A social movement is a set of preferences for social change within a population. Individuals who share those social change preferences are called adherents, while those who contribute resources of support are constituents. Bystanders are those who watch from the sidelines. A key analytical issue for resource mobilization theory (RMT) is understanding how social movements turn bystanders into adherents, adherents into constituents, and constituents to active participation. Such tasks of mobilization are undertaken most often by social movement organizations (SMOs). Many SMOs have professional staffs and substantial resources. However, the vast majority are small, are voluntary, and operate locally. All the SMOs pursuing social movement goals are called a social movement industry (SMI). SMIs vary greatly in size and capacity, with some quite large, like the environmental or women’s movements in the United States, and others much smaller, like the movement to abolish the death penalty or promote homeschooling.

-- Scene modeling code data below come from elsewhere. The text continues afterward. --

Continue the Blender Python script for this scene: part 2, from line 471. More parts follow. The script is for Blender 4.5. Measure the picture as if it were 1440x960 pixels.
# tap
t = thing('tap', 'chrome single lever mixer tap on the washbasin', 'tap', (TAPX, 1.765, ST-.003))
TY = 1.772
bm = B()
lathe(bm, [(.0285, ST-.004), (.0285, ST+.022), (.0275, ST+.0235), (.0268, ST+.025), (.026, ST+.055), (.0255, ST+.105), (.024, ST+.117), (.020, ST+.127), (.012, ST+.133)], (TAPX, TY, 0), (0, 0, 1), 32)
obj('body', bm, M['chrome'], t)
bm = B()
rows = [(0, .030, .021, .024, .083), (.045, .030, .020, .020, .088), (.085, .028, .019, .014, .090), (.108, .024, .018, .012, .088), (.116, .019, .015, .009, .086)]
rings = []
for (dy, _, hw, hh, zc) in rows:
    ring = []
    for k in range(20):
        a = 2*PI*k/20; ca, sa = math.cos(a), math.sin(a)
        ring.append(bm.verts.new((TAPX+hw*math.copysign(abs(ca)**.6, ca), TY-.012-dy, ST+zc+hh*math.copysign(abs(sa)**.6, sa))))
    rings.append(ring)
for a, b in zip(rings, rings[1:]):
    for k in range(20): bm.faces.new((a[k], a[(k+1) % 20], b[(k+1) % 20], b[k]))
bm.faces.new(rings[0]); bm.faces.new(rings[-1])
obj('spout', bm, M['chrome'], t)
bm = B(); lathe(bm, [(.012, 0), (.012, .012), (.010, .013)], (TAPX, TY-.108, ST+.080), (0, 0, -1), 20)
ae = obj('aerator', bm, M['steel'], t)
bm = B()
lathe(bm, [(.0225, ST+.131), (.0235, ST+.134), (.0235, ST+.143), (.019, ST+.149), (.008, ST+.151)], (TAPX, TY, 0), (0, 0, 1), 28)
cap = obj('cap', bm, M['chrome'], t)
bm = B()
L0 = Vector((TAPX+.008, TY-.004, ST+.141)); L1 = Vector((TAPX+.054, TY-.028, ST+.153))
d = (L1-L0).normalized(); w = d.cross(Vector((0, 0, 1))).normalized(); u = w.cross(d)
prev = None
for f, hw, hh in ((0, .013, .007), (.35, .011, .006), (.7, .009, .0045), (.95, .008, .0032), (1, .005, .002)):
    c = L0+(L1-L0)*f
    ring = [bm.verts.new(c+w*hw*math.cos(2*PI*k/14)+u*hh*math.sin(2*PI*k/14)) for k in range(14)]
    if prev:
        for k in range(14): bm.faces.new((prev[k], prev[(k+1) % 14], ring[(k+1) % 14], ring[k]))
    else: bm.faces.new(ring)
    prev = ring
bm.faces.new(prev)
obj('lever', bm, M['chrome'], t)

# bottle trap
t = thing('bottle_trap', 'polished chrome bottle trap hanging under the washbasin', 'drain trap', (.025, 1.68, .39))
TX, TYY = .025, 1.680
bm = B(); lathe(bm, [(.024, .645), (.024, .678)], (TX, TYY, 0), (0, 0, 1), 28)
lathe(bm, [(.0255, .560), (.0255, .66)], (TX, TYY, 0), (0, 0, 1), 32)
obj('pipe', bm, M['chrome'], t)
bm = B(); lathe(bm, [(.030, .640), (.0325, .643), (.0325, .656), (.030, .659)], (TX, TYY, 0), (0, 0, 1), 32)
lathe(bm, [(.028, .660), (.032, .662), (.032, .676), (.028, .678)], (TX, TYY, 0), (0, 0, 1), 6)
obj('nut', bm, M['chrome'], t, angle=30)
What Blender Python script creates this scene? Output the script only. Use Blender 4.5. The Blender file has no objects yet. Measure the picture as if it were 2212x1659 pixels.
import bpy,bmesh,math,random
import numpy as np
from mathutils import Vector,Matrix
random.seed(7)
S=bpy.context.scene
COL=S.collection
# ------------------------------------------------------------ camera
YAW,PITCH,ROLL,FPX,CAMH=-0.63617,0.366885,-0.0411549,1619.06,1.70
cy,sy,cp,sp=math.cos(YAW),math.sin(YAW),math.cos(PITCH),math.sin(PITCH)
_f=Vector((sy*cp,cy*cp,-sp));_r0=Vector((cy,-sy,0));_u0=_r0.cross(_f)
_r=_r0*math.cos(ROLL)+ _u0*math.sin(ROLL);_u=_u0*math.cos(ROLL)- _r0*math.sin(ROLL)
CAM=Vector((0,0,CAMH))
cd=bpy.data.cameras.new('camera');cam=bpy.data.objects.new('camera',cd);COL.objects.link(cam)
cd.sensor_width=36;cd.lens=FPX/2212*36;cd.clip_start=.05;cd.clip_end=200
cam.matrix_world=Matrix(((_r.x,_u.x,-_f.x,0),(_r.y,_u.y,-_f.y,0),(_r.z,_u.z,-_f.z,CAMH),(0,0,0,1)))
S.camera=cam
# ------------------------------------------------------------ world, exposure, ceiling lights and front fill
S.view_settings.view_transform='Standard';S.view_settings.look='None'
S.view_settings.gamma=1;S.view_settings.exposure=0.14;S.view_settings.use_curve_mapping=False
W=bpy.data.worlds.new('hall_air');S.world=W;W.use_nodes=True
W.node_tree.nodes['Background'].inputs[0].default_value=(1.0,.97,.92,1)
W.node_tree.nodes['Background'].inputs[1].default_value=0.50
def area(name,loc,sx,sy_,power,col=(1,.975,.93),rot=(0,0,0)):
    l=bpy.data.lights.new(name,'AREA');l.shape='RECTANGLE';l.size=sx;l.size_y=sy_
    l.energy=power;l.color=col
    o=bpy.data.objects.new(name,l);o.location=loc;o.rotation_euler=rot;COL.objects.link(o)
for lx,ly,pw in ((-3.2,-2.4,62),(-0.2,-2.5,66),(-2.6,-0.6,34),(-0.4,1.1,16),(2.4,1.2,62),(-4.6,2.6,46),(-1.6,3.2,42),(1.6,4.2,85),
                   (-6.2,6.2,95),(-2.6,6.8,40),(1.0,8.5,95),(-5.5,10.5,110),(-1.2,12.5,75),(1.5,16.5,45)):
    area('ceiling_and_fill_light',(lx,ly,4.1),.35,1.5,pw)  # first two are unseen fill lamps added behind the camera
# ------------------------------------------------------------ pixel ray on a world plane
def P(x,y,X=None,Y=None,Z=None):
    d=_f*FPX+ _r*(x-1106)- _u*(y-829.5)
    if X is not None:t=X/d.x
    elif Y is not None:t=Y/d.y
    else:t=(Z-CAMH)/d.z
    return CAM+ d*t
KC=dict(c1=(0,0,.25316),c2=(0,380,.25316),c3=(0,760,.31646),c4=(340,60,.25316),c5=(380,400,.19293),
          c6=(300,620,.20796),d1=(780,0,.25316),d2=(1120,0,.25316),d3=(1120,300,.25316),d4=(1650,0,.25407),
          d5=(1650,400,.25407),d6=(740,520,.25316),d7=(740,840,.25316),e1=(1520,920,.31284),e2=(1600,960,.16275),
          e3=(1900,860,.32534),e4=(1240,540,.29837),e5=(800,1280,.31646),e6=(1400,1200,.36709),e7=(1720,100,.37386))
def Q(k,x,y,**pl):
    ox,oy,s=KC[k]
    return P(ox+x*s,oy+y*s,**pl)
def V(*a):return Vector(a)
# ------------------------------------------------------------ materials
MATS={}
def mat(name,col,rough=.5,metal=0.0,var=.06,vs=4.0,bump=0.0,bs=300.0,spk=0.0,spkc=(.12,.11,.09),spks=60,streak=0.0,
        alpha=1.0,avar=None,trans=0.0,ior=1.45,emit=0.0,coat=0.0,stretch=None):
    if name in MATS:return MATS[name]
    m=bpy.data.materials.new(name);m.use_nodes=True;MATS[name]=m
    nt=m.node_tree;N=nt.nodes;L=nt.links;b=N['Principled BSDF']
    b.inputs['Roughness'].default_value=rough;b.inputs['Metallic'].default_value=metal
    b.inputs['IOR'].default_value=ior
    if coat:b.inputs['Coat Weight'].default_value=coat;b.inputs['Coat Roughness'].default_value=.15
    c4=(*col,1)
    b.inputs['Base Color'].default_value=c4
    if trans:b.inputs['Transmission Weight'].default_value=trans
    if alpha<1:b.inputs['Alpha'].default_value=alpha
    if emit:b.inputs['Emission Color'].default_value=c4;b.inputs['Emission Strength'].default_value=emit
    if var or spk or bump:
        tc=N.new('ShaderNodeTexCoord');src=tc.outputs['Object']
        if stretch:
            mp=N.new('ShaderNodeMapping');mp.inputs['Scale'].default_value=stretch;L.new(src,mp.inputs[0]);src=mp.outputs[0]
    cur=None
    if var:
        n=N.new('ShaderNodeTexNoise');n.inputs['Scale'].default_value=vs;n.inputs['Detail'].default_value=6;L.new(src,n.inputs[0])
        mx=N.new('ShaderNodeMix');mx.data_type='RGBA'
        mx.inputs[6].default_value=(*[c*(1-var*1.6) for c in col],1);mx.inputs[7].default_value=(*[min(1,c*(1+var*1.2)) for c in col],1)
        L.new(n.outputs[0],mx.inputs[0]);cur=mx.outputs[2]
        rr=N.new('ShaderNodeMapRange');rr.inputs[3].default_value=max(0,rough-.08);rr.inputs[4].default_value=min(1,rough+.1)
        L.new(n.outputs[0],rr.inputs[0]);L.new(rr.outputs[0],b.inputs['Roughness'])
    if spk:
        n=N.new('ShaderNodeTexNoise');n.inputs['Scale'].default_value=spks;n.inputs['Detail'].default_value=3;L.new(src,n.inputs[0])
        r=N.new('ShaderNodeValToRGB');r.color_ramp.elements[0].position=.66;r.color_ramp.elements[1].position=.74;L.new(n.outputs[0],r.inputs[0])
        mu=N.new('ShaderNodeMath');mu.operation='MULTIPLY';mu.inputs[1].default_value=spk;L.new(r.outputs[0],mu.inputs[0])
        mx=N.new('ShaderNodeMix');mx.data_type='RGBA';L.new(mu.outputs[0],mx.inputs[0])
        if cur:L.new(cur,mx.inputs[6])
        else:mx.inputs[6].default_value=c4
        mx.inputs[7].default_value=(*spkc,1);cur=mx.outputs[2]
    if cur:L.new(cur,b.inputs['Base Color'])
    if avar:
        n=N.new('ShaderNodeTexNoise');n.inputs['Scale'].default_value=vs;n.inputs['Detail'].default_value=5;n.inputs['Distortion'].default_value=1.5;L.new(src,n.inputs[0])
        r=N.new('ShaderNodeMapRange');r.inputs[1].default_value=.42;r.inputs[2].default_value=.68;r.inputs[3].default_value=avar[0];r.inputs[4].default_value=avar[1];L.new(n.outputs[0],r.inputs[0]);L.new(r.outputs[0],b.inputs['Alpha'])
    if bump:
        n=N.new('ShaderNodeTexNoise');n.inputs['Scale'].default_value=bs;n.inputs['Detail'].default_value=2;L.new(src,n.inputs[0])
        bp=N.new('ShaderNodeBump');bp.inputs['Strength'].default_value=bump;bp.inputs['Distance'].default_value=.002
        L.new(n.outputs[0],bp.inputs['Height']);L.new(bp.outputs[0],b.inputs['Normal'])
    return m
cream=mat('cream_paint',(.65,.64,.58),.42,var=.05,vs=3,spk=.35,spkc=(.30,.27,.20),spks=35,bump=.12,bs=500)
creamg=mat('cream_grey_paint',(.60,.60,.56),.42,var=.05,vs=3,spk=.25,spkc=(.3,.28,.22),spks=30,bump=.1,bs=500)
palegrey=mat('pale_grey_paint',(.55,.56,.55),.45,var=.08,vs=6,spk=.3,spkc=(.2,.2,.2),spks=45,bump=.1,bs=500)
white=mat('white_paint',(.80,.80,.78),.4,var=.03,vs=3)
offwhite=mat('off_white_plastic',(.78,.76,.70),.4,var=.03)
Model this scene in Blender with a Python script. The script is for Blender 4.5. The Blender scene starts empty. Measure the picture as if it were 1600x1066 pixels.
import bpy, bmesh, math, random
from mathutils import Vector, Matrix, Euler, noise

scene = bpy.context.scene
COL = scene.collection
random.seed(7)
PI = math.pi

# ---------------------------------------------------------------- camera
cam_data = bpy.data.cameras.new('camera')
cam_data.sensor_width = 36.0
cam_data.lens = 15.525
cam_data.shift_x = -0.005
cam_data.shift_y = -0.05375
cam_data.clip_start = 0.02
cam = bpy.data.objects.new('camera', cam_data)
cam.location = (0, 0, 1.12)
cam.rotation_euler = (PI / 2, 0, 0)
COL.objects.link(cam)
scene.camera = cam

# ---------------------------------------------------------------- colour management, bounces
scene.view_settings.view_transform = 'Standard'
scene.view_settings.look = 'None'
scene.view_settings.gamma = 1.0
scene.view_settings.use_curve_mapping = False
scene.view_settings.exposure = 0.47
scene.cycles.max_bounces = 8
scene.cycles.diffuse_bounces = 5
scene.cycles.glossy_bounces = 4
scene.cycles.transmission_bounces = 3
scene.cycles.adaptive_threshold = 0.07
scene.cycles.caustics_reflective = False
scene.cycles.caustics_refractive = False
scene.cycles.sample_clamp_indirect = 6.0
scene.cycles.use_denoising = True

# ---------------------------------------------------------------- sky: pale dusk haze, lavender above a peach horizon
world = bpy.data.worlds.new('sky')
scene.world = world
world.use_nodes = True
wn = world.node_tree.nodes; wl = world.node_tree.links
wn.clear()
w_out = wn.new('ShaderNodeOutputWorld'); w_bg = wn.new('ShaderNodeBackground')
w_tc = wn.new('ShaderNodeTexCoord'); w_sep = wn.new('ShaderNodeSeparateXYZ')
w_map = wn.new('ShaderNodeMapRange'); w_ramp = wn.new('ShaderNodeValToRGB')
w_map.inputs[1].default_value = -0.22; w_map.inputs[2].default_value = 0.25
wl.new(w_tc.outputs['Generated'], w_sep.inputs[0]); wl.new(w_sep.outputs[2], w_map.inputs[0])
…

SMOs gain access to resources in multiple ways, and RMT highlights four mechanisms. In self-production, social movements produce resources themselves by the efforts of existing organizations, activists, and constituents. They also aggregate resources by getting individuals and groups to contribute their separate resources that are then pooled to support collective actions. Social movements often appropriate or co-opt resources by utilizing previous connections to other groups and organizations. Finally, patronage refers to foundation grants or large private donations provided by specific individuals or groups.

Resource mobilization analysts conceptualize five distinct types of resources. Moral resources include things like legitimacy, integrity, solidarity, support, sympathetic support, and celebrity. For example, receiving awards like the Nobel Peace Prize confer legitimacy on an SMO and its leaders, while celebrity endorsements increase media coverage, generate public attention, and open doors to policymakers and resource providers alike. Cultural resources include relevant productions like music, literature, and humor, as well as “savvy” and “know-how” that facilitate the recruitment and socialization of new adherents and help movements maintain readiness for collective action. Social-organizational resources include social networks and formal organizations that enable movements to connect, communicate, and coordinate actions. Human resources include recruiting individuals to participate and the labor, experience, skills, expertise, and leadership they bring with them. Material resources are money and physical property like office space, equipment, and supplies.

Currently, resource mobilization theory has three complementary branches. Political process theory focuses on how changes in political opportunity both influence social movements and are exploited by them. Collective action framing emphasizes how social movement actors conceptualize issues and communicate their concerns to both motivate adherents and draw in bystanders. The organizational/entrepreneurial branch examines how individuals who share preferences for social change gain access to resources to organize themselves and take action. Resource mobilization theory predominated in the rapidly growing sociological subfield of social movement research during the 1980s and 1990s and remains a vibrant perspective within the broader conflict paradigm in sociological theory.

Bibliography:

  • Edwards, Bob and John D. McCarthy. 2004. “Resources and Social Movement Mobilization.” Pp. 116-52 in The Blackwell Companion to Social Movements, edited by D. A. Snow, S. A. Soule, and H. Kriesi. Malden, MA: Blackwell.